— START OF Records to use —

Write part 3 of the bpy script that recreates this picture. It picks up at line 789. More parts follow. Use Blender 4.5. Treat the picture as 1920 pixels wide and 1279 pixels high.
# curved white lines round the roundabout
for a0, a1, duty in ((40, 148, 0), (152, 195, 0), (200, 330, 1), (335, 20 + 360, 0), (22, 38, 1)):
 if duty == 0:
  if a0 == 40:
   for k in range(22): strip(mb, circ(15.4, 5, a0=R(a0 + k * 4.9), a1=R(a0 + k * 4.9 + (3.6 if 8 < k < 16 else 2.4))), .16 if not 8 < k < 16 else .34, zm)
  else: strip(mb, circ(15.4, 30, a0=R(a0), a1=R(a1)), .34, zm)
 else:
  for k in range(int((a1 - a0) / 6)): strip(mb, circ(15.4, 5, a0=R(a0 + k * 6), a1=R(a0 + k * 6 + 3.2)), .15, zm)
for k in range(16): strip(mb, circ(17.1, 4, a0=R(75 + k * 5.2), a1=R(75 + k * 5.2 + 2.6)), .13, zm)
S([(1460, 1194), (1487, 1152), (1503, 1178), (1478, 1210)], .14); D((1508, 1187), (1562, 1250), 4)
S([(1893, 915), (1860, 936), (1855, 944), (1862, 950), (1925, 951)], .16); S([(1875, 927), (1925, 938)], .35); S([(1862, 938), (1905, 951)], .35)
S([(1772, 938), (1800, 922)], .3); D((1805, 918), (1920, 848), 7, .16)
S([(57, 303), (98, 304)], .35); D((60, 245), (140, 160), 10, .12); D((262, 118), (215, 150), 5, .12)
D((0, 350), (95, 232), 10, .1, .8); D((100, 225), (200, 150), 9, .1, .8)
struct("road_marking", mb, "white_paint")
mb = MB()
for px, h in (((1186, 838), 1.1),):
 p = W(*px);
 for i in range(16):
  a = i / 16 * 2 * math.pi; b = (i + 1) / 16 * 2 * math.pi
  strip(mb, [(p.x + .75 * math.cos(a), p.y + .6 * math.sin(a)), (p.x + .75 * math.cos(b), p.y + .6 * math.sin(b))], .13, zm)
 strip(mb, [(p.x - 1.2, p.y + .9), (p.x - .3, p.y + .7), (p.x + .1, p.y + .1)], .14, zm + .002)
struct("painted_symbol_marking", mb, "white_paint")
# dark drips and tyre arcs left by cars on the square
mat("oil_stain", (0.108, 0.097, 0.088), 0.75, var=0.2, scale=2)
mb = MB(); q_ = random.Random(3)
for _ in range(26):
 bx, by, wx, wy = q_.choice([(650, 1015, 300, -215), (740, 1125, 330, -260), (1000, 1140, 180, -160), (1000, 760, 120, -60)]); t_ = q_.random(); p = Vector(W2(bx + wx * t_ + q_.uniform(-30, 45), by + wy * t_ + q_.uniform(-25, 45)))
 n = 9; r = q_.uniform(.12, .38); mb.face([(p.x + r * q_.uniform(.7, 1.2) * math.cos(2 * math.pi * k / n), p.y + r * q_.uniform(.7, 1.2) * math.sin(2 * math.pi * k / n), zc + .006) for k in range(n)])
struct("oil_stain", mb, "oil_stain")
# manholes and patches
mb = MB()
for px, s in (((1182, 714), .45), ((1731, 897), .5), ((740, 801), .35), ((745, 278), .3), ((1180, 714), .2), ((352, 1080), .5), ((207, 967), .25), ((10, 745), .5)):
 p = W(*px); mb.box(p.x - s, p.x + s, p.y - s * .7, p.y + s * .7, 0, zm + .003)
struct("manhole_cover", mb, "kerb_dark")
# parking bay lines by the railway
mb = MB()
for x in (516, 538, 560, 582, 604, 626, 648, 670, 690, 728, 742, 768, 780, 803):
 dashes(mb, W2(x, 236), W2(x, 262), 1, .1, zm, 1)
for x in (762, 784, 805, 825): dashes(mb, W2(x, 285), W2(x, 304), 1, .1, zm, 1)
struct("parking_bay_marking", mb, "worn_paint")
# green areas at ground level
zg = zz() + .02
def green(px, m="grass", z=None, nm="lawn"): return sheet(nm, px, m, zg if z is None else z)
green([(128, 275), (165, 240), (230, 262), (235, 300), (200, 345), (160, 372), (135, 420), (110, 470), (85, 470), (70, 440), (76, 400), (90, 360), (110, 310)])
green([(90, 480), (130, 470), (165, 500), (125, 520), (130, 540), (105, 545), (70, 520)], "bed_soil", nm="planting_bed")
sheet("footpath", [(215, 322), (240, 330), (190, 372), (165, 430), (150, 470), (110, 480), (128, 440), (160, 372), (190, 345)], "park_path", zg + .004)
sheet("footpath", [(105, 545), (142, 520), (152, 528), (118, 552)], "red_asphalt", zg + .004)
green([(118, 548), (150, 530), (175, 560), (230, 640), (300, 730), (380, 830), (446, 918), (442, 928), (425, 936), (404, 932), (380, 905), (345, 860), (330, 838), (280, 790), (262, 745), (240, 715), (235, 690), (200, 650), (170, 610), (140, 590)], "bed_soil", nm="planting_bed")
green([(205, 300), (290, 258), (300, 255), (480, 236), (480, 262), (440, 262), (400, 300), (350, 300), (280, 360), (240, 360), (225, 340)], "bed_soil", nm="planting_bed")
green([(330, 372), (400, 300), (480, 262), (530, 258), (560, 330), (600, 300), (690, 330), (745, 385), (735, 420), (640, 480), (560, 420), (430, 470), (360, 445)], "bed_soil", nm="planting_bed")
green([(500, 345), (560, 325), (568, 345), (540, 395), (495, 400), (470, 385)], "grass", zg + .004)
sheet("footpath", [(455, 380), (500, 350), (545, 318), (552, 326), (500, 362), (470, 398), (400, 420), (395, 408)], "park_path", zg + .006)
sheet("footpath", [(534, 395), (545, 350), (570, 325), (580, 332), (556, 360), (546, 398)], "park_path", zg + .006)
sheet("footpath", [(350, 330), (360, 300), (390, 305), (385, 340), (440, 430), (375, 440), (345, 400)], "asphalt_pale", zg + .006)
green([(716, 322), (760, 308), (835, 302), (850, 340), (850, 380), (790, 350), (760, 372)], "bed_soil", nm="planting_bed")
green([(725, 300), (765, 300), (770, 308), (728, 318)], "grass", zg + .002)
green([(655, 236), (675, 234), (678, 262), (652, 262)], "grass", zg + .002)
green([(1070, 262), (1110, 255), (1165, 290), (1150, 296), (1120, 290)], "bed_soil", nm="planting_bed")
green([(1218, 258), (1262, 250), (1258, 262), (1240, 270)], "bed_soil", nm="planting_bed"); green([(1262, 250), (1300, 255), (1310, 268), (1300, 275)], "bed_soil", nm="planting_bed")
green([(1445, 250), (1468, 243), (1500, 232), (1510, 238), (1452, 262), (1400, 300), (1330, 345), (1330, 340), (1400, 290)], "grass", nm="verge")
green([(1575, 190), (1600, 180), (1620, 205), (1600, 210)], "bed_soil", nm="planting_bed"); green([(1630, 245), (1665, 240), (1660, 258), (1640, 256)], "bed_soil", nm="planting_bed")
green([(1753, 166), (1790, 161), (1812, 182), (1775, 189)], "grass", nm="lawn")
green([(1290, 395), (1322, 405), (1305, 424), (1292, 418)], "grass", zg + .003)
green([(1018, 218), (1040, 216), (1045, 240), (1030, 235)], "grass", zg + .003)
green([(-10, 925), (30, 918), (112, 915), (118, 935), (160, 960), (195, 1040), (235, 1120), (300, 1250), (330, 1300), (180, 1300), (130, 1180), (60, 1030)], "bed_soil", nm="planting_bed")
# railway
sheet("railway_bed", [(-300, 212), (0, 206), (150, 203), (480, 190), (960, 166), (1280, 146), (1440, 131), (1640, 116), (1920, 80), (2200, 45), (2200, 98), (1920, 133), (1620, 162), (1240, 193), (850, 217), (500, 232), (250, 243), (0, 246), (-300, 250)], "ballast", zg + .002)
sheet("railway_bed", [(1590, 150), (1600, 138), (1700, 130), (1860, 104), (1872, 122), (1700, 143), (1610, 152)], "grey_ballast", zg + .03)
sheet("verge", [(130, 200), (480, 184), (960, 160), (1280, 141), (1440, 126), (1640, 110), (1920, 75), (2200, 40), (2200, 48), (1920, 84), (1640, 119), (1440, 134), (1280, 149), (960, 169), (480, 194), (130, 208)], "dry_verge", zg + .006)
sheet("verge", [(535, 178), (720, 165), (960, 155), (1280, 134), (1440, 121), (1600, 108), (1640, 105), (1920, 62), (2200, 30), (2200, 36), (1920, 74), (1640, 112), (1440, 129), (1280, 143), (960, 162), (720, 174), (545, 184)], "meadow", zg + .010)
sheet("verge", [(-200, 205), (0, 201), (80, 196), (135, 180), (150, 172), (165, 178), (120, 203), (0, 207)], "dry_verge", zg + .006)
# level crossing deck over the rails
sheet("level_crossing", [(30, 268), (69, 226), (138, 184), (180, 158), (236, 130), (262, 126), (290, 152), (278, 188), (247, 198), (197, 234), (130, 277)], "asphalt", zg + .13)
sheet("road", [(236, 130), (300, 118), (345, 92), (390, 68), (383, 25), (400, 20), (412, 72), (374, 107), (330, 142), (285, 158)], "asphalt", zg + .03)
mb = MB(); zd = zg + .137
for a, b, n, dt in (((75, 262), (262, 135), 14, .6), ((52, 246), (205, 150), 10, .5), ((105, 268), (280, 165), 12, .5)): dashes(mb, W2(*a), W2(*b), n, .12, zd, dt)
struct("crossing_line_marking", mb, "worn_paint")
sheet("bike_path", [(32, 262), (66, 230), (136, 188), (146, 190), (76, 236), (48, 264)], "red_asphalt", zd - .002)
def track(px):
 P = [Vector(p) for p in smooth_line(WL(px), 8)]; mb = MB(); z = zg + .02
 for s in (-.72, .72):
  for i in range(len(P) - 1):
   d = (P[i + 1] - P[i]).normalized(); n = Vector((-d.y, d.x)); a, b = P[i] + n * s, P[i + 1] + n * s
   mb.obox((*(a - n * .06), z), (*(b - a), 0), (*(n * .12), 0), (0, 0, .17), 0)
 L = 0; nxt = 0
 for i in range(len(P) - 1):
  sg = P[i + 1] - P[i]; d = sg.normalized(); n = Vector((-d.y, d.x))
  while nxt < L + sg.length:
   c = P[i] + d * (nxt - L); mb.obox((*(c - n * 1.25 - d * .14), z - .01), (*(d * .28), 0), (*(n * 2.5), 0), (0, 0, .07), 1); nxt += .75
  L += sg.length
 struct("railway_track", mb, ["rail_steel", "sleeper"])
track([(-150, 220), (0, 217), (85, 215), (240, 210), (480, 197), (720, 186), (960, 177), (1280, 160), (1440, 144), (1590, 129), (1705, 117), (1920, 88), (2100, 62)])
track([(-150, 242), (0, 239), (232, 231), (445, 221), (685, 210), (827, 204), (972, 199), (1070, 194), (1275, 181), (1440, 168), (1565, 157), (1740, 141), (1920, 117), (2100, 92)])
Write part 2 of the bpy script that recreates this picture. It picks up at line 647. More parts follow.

— END OF Records to use —

Requirement -> From the entries, copy out each line containing the word "parts".

Answer to the task ->
Write part 3 of the bpy script that recreates this picture. It picks up at line 789. More parts follow. Use Blender 4.5. Treat the picture as 1920 pixels wide and 1279 pixels high.
Write part 2 of the bpy script that recreates this picture. It picks up at line 647. More parts follow.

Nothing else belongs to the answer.